**Aim of the task**
Output all records precisely as written.

(Entries with scene source code)
================================
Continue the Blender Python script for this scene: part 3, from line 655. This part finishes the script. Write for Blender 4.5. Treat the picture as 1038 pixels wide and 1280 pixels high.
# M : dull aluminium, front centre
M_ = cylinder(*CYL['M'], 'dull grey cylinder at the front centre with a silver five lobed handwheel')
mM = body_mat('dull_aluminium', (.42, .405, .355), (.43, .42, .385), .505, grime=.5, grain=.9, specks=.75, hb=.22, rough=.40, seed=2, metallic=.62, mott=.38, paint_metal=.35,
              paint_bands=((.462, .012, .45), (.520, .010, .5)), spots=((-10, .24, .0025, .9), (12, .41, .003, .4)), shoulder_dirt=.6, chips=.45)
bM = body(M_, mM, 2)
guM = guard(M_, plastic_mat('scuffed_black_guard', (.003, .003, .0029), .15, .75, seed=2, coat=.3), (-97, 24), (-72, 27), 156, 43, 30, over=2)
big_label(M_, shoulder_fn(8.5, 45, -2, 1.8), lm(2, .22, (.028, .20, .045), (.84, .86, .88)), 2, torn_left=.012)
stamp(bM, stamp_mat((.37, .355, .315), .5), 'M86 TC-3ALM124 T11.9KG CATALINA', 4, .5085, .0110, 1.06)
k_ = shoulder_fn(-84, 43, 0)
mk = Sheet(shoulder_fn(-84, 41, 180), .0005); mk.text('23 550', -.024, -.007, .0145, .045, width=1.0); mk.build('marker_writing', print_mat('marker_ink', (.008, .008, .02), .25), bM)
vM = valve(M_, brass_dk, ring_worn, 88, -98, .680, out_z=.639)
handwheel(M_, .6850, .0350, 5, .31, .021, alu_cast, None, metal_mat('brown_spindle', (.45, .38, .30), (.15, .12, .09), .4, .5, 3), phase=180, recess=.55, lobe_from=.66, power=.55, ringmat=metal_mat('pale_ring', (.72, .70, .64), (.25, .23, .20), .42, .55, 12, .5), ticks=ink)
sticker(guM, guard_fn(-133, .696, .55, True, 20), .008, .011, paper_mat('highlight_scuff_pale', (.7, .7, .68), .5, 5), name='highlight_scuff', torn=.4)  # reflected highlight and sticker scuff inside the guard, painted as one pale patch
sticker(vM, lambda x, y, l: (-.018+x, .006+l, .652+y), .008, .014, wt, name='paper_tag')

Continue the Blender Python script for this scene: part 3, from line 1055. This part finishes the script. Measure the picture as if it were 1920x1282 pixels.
================================
**Answer to the problem**
Continue the Blender Python script for this scene: part 3, from line 655. This part finishes the script. Write for Blender 4.5. Treat the picture as 1038 pixels wide and 1280 pixels high.
# M : dull aluminium, front centre
M_ = cylinder(*CYL['M'], 'dull grey cylinder at the front centre with a silver five lobed handwheel')
mM = body_mat('dull_aluminium', (.42, .405, .355), (.43, .42, .385), .505, grime=.5, grain=.9, specks=.75, hb=.22, rough=.40, seed=2, metallic=.62, mott=.38, paint_metal=.35,
              paint_bands=((.462, .012, .45), (.520, .010, .5)), spots=((-10, .24, .0025, .9), (12, .41, .003, .4)), shoulder_dirt=.6, chips=.45)
bM = body(M_, mM, 2)
guM = guard(M_, plastic_mat('scuffed_black_guard', (.003, .003, .0029), .15, .75, seed=2, coat=.3), (-97, 24), (-72, 27), 156, 43, 30, over=2)
big_label(M_, shoulder_fn(8.5, 45, -2, 1.8), lm(2, .22, (.028, .20, .045), (.84, .86, .88)), 2, torn_left=.012)
stamp(bM, stamp_mat((.37, .355, .315), .5), 'M86 TC-3ALM124 T11.9KG CATALINA', 4, .5085, .0110, 1.06)
k_ = shoulder_fn(-84, 43, 0)
mk = Sheet(shoulder_fn(-84, 41, 180), .0005); mk.text('23 550', -.024, -.007, .0145, .045, width=1.0); mk.build('marker_writing', print_mat('marker_ink', (.008, .008, .02), .25), bM)
vM = valve(M_, brass_dk, ring_worn, 88, -98, .680, out_z=.639)
handwheel(M_, .6850, .0350, 5, .31, .021, alu_cast, None, metal_mat('brown_spindle', (.45, .38, .30), (.15, .12, .09), .4, .5, 3), phase=180, recess=.55, lobe_from=.66, power=.55, ringmat=metal_mat('pale_ring', (.72, .70, .64), (.25, .23, .20), .42, .55, 12, .5), ticks=ink)
sticker(guM, guard_fn(-133, .696, .55, True, 20), .008, .011, paper_mat('highlight_scuff_pale', (.7, .7, .68), .5, 5), name='highlight_scuff', torn=.4)  # reflected highlight and sticker scuff inside the guard, painted as one pale patch
sticker(vM, lambda x, y, l: (-.018+x, .006+l, .652+y), .008, .014, wt, name='paper_tag')

Continue the Blender Python script for this scene: part 3, from line 1055. This part finishes the script. Measure the picture as if it were 1920x1282 pixels.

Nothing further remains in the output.